Posted by Terry on March 18, 1998 at 08:03:06:
In Reply to: Re: To Live Forever -- Cloning and the Hero posted by The Professor on March 11, 1998 at 22:17:12:
You can hardly read Vance and not understand that he is very uncomfortable with the idea of inherited wealth and priveledge! The idea that through personal endeavor and personal merit one can gain anything is also quite clear. The rich are most often villains or idle fools and the poor, though often of undiscovered high or noble birth are almost always heroes. Though heroines are usually of higher station than heroes, they are usually convinced of the inate merit of the hero and fall for him before the last page.
That's what you get in a reading of Vance. Immortality through the mechanism of cloning is seen as an ultimate reward. But reward must be earned, yes? Not inherited, purchased or fallen over in the street. What justice in that Vance asks?

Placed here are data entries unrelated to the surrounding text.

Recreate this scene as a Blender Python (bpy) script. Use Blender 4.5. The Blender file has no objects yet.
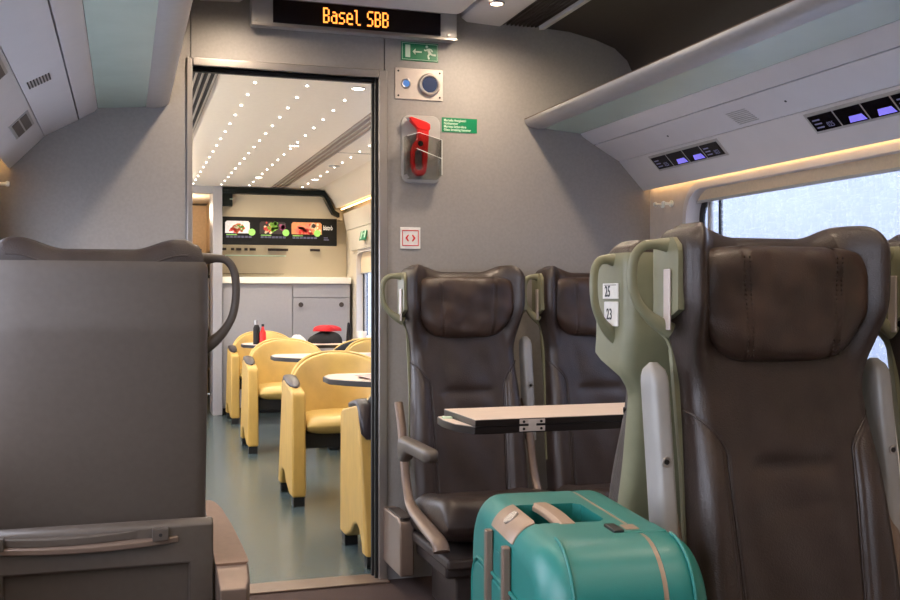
import bpy, bmesh, math, random
from mathutils import Vector, Matrix
random.seed(7)
C = bpy.context.scene.collection
PI = math.pi
rad = math.radians

# ------------------------------------------------------------------ materials
def lin(c):
    return tuple((x/12.92 if x <= .04045 else ((x+.055)/1.055)**2.4) for x in [v/255 for v in c]) + (1,)

def mat(name, col, rough=.5, metal=0, noise=0, nscale=40, bump=0, bscale=200, coat=0, col2=None,
        emit=None, estr=0, spec=.5, rnoise=0, stretch=None):
    m = bpy.data.materials.new(name); m.use_nodes = True
    nt = m.node_tree; b = nt.nodes['Principled BSDF']; L = nt.links
    c = lin(col)
    b.inputs['Base Color'].default_value = c
    b.inputs['Roughness'].default_value = rough
    b.inputs['Metallic'].default_value = metal
    b.inputs['Specular IOR Level'].default_value = spec
    b.inputs['Coat Weight'].default_value = coat
    b.inputs['Coat Roughness'].default_value = .25
    if emit:
        b.inputs['Emission Color'].default_value = lin(emit)
        b.inputs['Emission Strength'].default_value = estr
    tc = nt.nodes.new('ShaderNodeTexCoord'); co = tc.outputs['Object']
    if stretch:
        mp = nt.nodes.new('ShaderNodeMapping'); mp.inputs['Scale'].default_value = stretch
        L.new(co, mp.inputs['Vector']); co = mp.outputs['Vector']
    n = nt.nodes.new('ShaderNodeTexNoise'); n.inputs['Scale'].default_value = nscale
    n.inputs['Detail'].default_value = 6; L.new(co, n.inputs['Vector'])
    if noise or col2:
        mx = nt.nodes.new('ShaderNodeMix'); mx.data_type = 'RGBA'
        c2 = lin(col2) if col2 else tuple(max(0, v*(1-noise)) for v in c[:3]) + (1,)
        c1 = c if col2 else tuple(min(1, v*(1+noise)) for v in c[:3]) + (1,)
        mx.inputs[6].default_value = c1; mx.inputs[7].default_value = c2
        rp = nt.nodes.new('ShaderNodeMapRange'); rp.inputs[1].default_value = .35; rp.inputs[2].default_value = .65
        L.new(n.outputs['Fac'], rp.inputs[0]); L.new(rp.outputs[0], mx.inputs[0])
        L.new(mx.outputs[2], b.inputs['Base Color'])
    if rnoise:
        rr = nt.nodes.new('ShaderNodeMapRange'); rr.inputs[3].default_value = max(0, rough-rnoise); rr.inputs[4].default_value = rough+rnoise
        L.new(n.outputs['Fac'], rr.inputs[0]); L.new(rr.outputs[0], b.inputs['Roughness'])
    if bump:
        n2 = nt.nodes.new('ShaderNodeTexNoise'); n2.inputs['Scale'].default_value = bscale; n2.inputs['Detail'].default_value = 4
        L.new(co, n2.inputs['Vector'])
        bp = nt.nodes.new('ShaderNodeBump'); bp.inputs['Strength'].default_value = bump; bp.inputs['Distance'].default_value = .004
        L.new(n2.outputs['Fac'], bp.inputs['Height']); L.new(bp.outputs['Normal'], b.inputs['Normal'])
    return m

M = {}
M['bulkhead'] = mat('grey_laminate', (150,145,141), .48, noise=.04, nscale=90, bump=.05, bscale=300)
M['dark_gap'] = mat('panel_gap_black', (30,28,28), .8, noise=.1)
M['panel'] = mat('white_grey_panel', (214,211,212), .42, noise=.015, nscale=12, bump=.02)
M['ceil_white'] = mat('ceiling_lacquer', (205,200,198), .4, noise=.01)
M['ceil_shaded'] = mat('shaded_brown_ceiling', (52,43,38), .55, noise=.05)  # brown deepened to carry the shade of the unlit space above the racks
M['wall'] = mat('sidewall_beige', (196,186,176), .5, noise=.03)
M['alu'] = mat('anodised_aluminium', (176,170,166), .34, .75, noise=.04, nscale=6, rnoise=.06)
M['alu_matt'] = mat('matt_aluminium', (178,176,174), .42, .25, noise=.03)
M['rackglass'] = mat('frosted_green_glass', (182,200,184), .25, noise=.03, nscale=8, coat=.3)
M['rubber'] = mat('black_rubber', (22,21,21), .6, noise=.1)
M['black'] = mat('black_plastic', (14,14,15), .4, noise=.1)
M['leather'] = mat('brown_black_leather', (50,38,33), .42, noise=.16, nscale=14, bump=.35, bscale=300, coat=.2, rnoise=.1)
M['pillow'] = mat('worn_brown_leather', (48,36,31), .4, nscale=9, col2=(74,55,45), bump=.3, bscale=380, coat=.12, rnoise=.1)
M['shell'] = mat('grey_beige_seat_shell', (84,75,68), .45, noise=.04, nscale=60, bump=.04, bscale=500)
M['wing'] = mat('pale_green_grey_shell_side', (126,125,100), .4, noise=.03)
M['armgrey'] = mat('grey_armrest_plastic', (150,148,146), .32, noise=.03, nscale=20)
M['brownpad'] = mat('tan_brown_armrest_pad', (112,84,66), .5, noise=.05, nscale=60, bump=.1)
M['bronze'] = mat('bronze_lacquered_metal', (122,104,92), .36, .3, noise=.04)
M['seatbase'] = mat('dark_brown_seat_base', (58,48,44), .6, noise=.1)
M['carpet'] = mat('red_brown_carpet', (62,43,37), .9, noise=.2, nscale=160, bump=.3, bscale=600)
M['lino'] = mat('blue_grey_speckled_floor', (60,74,77), .24, nscale=120, col2=(84,98,99), rnoise=.06, coat=.1)
M['teal'] = mat('teal_polypropylene', (30,110,103), .40, noise=.06, nscale=5, bump=.05, bscale=500, rnoise=.04)
M['teal_dark'] = mat('deep_teal_recess', (24,100,96), .5, noise=.05)
M['beige'] = mat('beige_grey_plastic', (146,122,102), .4, noise=.04, nscale=20)
M['badge'] = mat('silver_badge', (200,190,182), .25, .7)
M['tabletop'] = mat('pale_wood_laminate', (226,206,190), .35, noise=.04, nscale=18, stretch=(1,12,1))
M['tableedge'] = mat('black_table_edge', (24,18,17), .35, noise=.1)
M['steel'] = mat('brushed_steel', (178,172,168), .32, .9, noise=.05, nscale=4, stretch=(1,1,60))
M['steelplate'] = mat('pale_steel_plate', (200,188,180), .4, .4, noise=.03)
M['blue'] = mat('dark_blue_button', (30,48,84), .3)
M['bluelit'] = mat('lit_blue_button', (70,120,190), .3, emit=(70,130,220), estr=.25)
M['green'] = mat('sign_green', (0,122,78), .4)
M['white'] = mat('sign_white', (235,240,235), .45)
M['lumi'] = mat('pale_sign_print', (205,228,205), .45)
M['red'] = mat('hammer_red', (214,30,28), .35)
M['yellow'] = mat('mustard_leather', (200,168,96), .42, noise=.07, nscale=9, bump=.15, bscale=300, coat=.1)
M['ochre'] = mat('ochre_armrest_panel', (188,152,78), .5, noise=.07, nscale=7, stretch=(3,3,1), bump=.05)
M['armcap'] = mat('dark_violet_black_pad', (46,38,42), .35)
M['black_leather'] = mat('black_leather', (20,17,16), .5, bump=.1)
M['cabinet'] = mat('light_grey_cabinet', (152,150,154), .4, noise=.02)
M['countertop'] = mat('white_countertop', (232,226,214), .3)
M['tan'] = mat('tan_gloss_panel', (206,193,166), .22, noise=.04, nscale=2)
M['tanwood'] = mat('ribbed_tan_wood', (206,176,136), .45, noise=.05)
M['cream'] = mat('cream_wall', (216,206,188), .35, noise=.02)
M['dceil'] = mat('dining_ceiling_cream', (226,218,204), .35, noise=.02)
M['menu'] = mat('menu_board_black', (20,19,18), .6, spec=.15)
M['darkgreen'] = mat('very_dark_green_frame', (12,18,15), .5, spec=.2)
M['mauve'] = mat('mauve_paper_placemat', (176,150,146), .8, noise=.04)
M['cloth_red'] = mat('red_cloth', (180,24,34), .8, noise=.1)
M['cloth_black'] = mat('black_cloth', (22,20,24), .8, noise=.1)
M['cloth_white'] = mat('white_paper', (228,226,222), .7, noise=.05)
M['blind'] = mat('beige_roller_blind', (222,200,168), .7, noise=.04, nscale=120)
M['led'] = mat('led_lamp', (255,255,255), .5, emit=(255,246,232), estr=14)
M['spot'] = mat('halogen_lens', (255,255,255), .5, emit=(255,226,190), estr=14)
M['cove'] = mat('cove_light_strip', (255,240,210), .5, emit=(255,206,140), estr=9)
M['orange'] = mat('orange_display_dots', (255,150,60), .5, emit=(255,150,62), estr=2.2)
M['screenoff'] = mat('black_glass_screen', (14,13,22), .12, noise=.1)
M['screenlit'] = mat('lilac_backlit_screen', (120,110,210), .3, emit=(118,108,215), estr=1.0)
M['screentext'] = mat('dim_screen_print', (110,110,140), .5, emit=(110,110,150), estr=.25)
M['platform'] = mat('pale_blue_concrete', (118,127,144), .9, noise=.05, nscale=3)

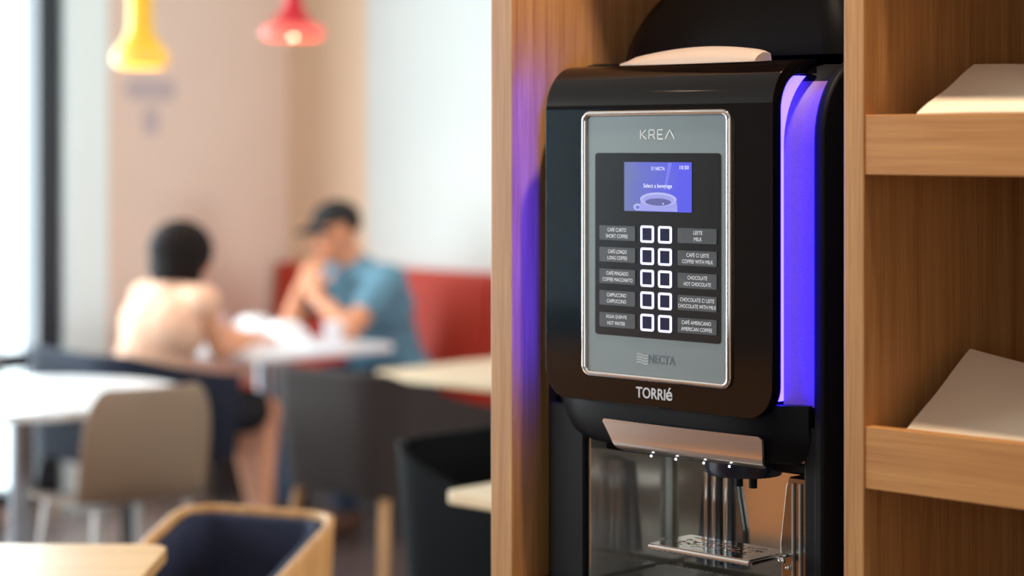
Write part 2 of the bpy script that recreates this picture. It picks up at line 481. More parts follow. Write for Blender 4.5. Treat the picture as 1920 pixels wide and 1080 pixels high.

Another point to consider that Vance's world is the unlimited future and not the Malthusian present. Granted the world is finite and bounded, but the universe is inifinite. (Well, not really, but for our purposes it is virtually so.) I think Vance would say that personal merit might merit immortality, but that the future will take care of details such as overpopulation.
Terry
ps. Personally, Vance would be unreadable if he were SF's answer to Ayn Rand and her ilk who believe(d) that the rich or anyone else with power can do as they wish. Read Heinlein if you want revel in the idea of unlimited power through vast wealth.